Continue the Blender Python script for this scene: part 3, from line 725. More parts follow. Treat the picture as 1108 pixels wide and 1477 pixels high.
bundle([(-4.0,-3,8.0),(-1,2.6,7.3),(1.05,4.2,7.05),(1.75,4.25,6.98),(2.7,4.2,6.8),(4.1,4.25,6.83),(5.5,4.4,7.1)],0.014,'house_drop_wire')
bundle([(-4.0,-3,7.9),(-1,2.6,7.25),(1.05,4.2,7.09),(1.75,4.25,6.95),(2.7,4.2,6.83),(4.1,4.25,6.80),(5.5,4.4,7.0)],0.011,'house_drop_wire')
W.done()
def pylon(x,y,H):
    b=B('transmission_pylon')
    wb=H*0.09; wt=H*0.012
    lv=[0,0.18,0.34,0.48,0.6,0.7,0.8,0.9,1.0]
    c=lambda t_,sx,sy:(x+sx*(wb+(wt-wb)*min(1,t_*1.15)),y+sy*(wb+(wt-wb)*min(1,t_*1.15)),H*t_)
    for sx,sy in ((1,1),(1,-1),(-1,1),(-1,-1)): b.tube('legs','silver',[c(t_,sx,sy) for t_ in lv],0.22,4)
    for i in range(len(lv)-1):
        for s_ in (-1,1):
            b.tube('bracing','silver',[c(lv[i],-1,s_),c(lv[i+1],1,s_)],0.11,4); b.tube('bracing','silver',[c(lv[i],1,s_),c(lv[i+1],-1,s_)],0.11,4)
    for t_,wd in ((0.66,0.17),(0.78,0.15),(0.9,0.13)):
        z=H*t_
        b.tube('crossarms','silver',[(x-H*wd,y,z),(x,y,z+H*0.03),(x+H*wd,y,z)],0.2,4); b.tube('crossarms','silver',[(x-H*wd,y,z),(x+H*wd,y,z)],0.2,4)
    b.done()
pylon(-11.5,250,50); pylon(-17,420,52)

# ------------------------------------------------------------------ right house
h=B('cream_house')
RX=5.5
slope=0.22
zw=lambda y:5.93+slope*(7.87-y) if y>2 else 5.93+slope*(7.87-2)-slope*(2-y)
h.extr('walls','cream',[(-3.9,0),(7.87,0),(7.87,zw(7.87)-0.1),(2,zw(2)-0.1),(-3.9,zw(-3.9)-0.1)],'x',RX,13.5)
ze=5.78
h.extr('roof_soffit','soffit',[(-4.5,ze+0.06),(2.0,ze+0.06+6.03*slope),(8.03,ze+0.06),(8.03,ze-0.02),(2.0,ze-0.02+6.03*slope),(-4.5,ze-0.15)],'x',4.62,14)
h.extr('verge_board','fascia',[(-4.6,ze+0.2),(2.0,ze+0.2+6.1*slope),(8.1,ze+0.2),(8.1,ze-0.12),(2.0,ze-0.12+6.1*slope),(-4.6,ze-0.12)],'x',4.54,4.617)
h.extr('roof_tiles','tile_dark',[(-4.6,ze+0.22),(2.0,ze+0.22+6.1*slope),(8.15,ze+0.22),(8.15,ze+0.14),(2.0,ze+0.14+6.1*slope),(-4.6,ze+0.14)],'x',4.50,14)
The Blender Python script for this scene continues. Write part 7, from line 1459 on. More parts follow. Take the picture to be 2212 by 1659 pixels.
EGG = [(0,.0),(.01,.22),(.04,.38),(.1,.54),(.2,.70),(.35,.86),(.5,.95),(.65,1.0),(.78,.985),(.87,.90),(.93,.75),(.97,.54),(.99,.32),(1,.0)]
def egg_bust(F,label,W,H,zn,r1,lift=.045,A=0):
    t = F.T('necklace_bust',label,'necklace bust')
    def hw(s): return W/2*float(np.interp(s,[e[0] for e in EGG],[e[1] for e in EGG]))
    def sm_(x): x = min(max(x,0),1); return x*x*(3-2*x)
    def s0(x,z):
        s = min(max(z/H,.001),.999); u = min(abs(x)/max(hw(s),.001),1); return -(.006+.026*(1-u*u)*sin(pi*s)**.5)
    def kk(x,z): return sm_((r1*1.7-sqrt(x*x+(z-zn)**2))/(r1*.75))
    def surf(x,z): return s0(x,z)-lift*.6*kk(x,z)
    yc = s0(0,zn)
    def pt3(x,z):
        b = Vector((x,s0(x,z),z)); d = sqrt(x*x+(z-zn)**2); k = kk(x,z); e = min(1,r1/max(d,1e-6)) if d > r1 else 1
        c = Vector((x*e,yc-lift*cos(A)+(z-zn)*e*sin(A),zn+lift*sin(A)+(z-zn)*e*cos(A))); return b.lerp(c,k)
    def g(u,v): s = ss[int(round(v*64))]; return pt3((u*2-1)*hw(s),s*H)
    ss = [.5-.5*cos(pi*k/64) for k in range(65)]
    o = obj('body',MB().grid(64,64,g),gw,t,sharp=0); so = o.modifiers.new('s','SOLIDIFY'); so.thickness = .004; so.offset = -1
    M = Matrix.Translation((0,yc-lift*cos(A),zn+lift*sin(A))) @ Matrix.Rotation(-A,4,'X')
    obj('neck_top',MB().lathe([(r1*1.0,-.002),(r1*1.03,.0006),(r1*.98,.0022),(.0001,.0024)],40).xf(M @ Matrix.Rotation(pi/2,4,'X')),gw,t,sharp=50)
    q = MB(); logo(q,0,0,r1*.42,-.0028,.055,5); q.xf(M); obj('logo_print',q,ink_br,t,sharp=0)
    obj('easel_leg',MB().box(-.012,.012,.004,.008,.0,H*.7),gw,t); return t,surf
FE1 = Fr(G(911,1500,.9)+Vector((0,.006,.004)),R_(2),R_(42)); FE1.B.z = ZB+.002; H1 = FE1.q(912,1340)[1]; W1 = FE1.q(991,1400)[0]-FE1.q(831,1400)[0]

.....

* _REQUIREMENTS_: Gather up the lines that contain the word "More".

* _OUTPUT OF THE EXERCISE_:
Continue the Blender Python script for this scene: part 3, from line 725. More parts follow. Treat the picture as 1108 pixels wide and 1477 pixels high.
The Blender Python script for this scene continues. Write part 7, from line 1459 on. More parts follow. Take the picture to be 2212 by 1659 pixels.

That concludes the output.